Beş yıldır itfaiye eri olarak çalışan Mutlu Ayvaz da bir ihbarın ardından alarm çalındığında beynin otomatik olarak harekete geçtiğini söyledi.
Yangına hareket halinde düşündükleri en önemli konunun içeride birinin mahsur kalıp kalmadığı olduğunu dile getiren Ayvaz, "Tüpümüzü alıp, maskemizi takarak çoğu zaman yoğun dumanın içine giriyoruz. Tabii içeride ne olup olmadığını da bilmiyoruz. İtfaiyeci her zaman risk altındadır. Araştırmalara göre de itfaiyecilik en riskli meslek grubundadır. Bir yere girdiğimizde önümüzü görmüyoruz. Geçtiğimiz günlerde gittiğimiz bir yangında yoğun dumanın kalkmasıyla önümüzde 3 tane mutfak tüpü gördük. Bu tüpler her an patlayabilir ve biz de canımızdan olabilirdik." dedi.
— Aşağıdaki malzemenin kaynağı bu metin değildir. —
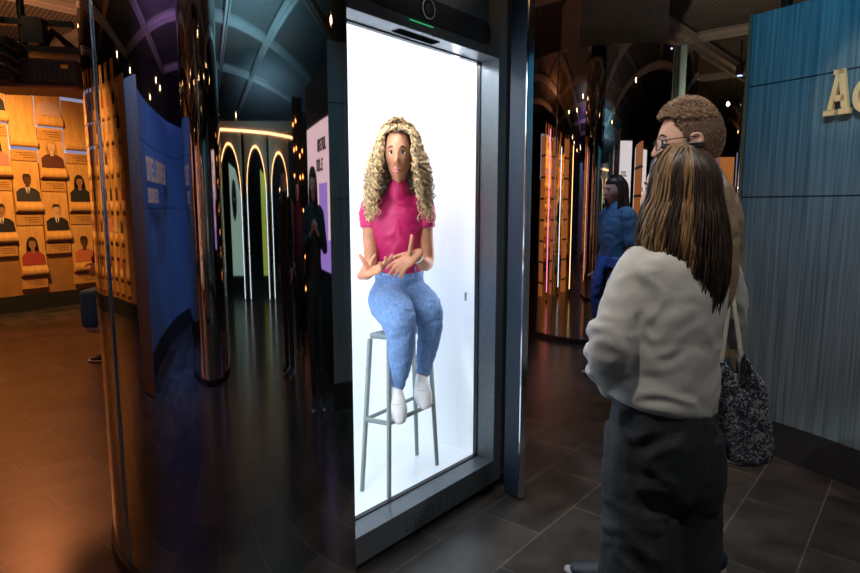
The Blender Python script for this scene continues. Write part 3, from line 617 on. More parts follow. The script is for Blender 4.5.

20 yıldır Bartın itfaiyesinde şoför olarak çalışan Sedat Karbuz da bir olaya giderken karşılaştıkları en büyük zorluğun sürücülerin duyarsızlığı ve yol vermemeleri olduğunu ifade etti.
Karbuz, "Siren çalarak yangına gidiyoruz, şoför camdan elini çıkarıp parmak işareti yaparak bizden yol istiyor. Sürücülerimizin biraz daha duyarlı olması lazım." dedi.